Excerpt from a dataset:
····················
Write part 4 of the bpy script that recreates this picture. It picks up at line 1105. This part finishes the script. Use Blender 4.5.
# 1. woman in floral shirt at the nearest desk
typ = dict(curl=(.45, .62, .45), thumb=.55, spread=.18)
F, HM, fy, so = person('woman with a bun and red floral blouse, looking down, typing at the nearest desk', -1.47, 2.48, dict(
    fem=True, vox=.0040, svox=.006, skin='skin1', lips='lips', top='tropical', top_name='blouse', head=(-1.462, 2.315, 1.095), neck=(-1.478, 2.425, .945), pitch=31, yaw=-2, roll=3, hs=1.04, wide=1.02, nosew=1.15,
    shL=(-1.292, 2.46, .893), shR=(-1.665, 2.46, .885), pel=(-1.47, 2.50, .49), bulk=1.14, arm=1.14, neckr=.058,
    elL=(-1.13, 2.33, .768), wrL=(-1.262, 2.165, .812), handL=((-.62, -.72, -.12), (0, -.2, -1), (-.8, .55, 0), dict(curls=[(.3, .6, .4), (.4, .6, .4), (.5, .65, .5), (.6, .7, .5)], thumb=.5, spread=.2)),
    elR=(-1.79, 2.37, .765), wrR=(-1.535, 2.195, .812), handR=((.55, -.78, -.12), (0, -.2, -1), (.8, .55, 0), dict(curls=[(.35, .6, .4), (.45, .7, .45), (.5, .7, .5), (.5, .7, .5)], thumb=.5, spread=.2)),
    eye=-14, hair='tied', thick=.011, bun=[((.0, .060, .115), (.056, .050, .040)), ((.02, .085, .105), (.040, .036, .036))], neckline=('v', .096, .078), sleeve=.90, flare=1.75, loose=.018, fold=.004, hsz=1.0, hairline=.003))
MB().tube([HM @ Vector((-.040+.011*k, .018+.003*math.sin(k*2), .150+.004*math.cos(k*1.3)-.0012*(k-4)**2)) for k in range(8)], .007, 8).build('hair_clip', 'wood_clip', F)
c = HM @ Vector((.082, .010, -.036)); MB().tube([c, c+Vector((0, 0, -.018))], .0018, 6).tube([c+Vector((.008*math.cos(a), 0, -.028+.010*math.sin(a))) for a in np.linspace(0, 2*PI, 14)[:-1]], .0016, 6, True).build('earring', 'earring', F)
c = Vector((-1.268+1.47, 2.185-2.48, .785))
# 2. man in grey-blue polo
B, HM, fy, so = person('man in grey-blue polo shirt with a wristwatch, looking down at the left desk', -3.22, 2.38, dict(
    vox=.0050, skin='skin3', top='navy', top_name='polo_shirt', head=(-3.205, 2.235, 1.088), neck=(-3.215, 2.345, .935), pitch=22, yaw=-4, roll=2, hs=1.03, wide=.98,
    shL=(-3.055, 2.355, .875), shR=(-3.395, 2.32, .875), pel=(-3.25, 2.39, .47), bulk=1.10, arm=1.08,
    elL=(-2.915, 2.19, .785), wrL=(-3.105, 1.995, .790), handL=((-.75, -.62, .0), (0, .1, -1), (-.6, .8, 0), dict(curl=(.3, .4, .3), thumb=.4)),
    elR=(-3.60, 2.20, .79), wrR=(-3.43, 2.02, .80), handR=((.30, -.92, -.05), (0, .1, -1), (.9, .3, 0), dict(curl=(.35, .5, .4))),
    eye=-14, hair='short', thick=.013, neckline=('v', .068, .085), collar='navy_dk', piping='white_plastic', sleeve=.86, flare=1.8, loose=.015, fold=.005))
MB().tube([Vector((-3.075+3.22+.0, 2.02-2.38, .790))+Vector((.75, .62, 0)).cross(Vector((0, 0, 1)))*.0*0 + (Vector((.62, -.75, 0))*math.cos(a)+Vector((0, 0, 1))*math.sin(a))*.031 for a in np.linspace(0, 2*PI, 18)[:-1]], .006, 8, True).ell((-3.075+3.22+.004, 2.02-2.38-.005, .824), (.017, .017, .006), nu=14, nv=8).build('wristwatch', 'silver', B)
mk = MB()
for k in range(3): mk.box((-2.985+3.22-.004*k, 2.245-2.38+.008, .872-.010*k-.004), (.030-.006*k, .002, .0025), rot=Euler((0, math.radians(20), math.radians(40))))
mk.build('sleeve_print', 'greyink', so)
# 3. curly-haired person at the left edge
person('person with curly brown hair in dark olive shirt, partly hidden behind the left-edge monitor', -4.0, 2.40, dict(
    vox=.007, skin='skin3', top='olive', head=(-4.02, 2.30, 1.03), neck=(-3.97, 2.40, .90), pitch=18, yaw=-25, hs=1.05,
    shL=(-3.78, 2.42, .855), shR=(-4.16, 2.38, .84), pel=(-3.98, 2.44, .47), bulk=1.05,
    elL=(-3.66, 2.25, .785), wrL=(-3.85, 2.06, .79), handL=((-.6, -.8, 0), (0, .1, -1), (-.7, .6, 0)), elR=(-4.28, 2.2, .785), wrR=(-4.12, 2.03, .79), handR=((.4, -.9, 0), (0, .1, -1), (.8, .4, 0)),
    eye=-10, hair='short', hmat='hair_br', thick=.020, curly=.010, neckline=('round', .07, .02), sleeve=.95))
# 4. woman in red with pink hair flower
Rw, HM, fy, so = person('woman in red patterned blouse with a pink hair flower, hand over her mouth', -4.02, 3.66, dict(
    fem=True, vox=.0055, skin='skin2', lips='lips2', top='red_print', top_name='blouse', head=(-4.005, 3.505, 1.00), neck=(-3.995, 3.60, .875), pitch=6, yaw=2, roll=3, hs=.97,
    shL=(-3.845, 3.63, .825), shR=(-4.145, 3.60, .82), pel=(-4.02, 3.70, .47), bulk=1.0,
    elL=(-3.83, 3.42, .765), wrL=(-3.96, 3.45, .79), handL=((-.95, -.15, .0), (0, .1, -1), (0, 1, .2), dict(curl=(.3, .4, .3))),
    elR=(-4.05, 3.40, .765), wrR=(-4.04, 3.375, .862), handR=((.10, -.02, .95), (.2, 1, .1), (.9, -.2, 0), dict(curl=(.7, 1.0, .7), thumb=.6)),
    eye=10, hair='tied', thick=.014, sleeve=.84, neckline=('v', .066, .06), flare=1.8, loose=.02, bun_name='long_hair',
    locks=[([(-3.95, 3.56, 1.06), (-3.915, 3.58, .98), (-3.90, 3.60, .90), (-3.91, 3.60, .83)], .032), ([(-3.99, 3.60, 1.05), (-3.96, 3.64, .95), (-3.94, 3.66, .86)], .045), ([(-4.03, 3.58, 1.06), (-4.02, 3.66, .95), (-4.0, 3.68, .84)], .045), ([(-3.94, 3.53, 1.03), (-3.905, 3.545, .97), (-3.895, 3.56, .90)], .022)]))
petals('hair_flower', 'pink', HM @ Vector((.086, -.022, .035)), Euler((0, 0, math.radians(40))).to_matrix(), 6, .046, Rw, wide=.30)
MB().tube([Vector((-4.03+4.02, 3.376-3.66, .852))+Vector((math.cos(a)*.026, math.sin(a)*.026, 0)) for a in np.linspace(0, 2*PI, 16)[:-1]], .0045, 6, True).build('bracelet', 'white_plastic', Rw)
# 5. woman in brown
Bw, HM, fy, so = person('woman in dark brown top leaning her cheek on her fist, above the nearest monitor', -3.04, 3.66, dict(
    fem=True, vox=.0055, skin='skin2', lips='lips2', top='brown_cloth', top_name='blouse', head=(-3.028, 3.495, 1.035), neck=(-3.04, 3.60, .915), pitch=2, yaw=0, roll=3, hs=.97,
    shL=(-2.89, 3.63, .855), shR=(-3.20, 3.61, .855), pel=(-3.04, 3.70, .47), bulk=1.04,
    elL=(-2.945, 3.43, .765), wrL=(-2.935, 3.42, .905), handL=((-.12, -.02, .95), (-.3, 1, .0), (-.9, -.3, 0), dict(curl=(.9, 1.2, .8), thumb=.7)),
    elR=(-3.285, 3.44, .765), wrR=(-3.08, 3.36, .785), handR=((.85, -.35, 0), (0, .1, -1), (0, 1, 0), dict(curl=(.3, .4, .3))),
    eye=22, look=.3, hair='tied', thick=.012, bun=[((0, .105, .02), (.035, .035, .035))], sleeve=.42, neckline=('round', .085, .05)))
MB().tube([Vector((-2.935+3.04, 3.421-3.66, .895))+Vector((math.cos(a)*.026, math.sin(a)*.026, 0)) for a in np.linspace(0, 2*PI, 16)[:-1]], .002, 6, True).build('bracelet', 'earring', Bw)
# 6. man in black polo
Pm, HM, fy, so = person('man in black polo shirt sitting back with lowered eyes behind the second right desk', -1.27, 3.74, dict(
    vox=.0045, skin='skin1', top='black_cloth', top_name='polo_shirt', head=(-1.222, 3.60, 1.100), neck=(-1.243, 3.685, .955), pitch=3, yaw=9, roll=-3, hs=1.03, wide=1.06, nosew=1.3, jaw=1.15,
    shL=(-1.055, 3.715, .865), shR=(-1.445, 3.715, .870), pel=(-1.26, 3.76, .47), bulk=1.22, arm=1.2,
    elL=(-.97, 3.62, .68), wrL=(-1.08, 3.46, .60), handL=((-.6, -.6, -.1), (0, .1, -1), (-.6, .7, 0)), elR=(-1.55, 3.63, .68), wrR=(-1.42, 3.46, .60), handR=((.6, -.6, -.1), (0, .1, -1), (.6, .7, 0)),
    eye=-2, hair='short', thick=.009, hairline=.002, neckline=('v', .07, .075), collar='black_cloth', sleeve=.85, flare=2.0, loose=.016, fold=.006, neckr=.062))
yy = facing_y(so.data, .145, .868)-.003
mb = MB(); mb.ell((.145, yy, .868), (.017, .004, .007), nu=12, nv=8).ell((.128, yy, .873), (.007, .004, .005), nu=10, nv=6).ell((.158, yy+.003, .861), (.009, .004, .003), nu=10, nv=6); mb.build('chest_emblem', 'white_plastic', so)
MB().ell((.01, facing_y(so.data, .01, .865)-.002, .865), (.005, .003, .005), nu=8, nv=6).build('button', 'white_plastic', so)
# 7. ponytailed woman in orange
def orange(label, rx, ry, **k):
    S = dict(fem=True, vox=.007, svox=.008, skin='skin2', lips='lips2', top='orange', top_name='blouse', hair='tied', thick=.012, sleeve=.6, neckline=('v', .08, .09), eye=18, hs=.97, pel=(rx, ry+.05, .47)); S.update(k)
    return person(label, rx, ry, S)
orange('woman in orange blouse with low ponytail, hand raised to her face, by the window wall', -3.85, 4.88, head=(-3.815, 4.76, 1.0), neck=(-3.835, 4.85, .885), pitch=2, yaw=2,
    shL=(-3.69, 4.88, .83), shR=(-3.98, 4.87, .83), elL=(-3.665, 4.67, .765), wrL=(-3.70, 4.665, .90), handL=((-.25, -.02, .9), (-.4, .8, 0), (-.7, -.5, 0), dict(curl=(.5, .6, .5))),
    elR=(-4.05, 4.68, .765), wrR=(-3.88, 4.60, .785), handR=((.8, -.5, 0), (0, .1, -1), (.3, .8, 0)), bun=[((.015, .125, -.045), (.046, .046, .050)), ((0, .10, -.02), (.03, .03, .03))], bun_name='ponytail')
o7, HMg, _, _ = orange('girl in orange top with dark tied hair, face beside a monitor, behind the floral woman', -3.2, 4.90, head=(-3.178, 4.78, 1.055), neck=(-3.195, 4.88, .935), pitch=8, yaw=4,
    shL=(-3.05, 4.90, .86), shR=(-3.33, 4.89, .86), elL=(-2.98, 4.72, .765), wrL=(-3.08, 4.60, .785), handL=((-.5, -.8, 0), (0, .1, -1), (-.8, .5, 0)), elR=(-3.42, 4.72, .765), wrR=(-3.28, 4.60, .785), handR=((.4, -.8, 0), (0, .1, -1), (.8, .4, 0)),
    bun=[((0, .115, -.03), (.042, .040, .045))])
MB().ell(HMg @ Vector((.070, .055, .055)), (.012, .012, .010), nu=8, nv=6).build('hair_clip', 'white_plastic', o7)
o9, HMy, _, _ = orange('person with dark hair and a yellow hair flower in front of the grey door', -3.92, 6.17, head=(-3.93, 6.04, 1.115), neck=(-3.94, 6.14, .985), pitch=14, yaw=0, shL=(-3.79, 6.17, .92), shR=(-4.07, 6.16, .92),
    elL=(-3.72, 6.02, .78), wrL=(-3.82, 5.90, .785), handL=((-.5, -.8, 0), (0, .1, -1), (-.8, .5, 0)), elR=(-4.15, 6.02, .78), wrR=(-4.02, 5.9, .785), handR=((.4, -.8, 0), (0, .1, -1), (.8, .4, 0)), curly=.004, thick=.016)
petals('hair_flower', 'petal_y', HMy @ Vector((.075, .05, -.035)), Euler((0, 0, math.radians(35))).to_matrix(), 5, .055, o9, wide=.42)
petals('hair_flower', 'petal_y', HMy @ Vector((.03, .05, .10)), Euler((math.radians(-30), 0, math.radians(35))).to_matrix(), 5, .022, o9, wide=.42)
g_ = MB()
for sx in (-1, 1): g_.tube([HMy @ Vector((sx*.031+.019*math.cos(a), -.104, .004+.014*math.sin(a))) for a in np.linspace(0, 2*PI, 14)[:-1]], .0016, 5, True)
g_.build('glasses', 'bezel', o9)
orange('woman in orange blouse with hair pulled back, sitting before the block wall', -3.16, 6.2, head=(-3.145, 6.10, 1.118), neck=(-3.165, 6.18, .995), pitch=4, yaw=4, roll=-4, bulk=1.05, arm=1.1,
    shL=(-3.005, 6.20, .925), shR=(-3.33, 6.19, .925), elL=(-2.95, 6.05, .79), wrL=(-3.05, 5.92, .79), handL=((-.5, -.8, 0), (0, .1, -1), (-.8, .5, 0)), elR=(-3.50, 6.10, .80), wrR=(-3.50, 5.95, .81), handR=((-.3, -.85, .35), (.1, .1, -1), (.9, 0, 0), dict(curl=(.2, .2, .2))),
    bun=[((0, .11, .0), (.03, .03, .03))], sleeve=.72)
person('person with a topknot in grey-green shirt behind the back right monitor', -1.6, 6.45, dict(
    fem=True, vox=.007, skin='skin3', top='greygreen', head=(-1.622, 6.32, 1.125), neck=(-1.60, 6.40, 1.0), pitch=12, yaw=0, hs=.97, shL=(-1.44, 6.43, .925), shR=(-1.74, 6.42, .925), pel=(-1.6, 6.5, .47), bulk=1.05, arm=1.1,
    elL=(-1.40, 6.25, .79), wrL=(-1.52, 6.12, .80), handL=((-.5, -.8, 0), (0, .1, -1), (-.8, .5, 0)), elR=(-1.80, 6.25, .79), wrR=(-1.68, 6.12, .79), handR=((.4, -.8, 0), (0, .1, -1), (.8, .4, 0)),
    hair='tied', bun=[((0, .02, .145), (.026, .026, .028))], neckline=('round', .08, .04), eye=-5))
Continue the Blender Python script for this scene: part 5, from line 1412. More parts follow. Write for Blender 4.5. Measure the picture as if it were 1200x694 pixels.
····················
Exercise goal -> Give the number of lines in the entries that hold the word "picture", and nothing else.

Completed task -> 2